Our project process represents something beyond stories-- it represents the world’s creative process on a microscopic scale. Everybody works so differently, sees so differently, processes so differently, that every bit of art is subject to billions of unique perspectives. We may never create anything completely original, but we create things that are uniquely our own. Nobody will be able to copy the intrinsic meaning we assign to our own art, just as we will never understand exactly what somebody else’s art means. All of the art in this world comes from this individual synthesis of our surroundings. Luis Buñuel and Salvador Dalí worked together on the 1929 film “Un Chien Adalou”, resulting in a nonsensical representation of their dreams in art form. They didn’t come up with anything new, they just came up with their own interpretation of the information they had.

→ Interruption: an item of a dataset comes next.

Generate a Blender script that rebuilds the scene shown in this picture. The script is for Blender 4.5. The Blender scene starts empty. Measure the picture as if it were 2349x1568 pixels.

The tenuous strings of narratives we created illustrate the simple, beautiful fact of our diversity. We work so differently, see so differently, process so differently… Isn’t it amazing how individual our worlds are? How we are able to come up with such a unique synthesis of our surroundings? Our stories are barely interconnected, overflowing with our ideas and interpretations and information. We may not have made sense in our exquisite corpse storyboards, but we did make something-- and that, ultimately, is what matters.

Clever Buster Series

#1 Buster was young, barking, biting, and chewing.  He quickly changed his mind after a zap from the Christmas tree lights.
By Grant Gomm



#2  Buster thought nobody was watching, but a cop was passing by and Buster got busted.
By Pepe Callejas



#3 Buster broke the law so he was thrown into the pound.  He knew he had to escape.
By Brandon Carraway



#4  After sneaking in and taking out the guards, Buster's poker buddies helped him escape prison.
By Zach Connell



#5  After all, he had a debt to pay.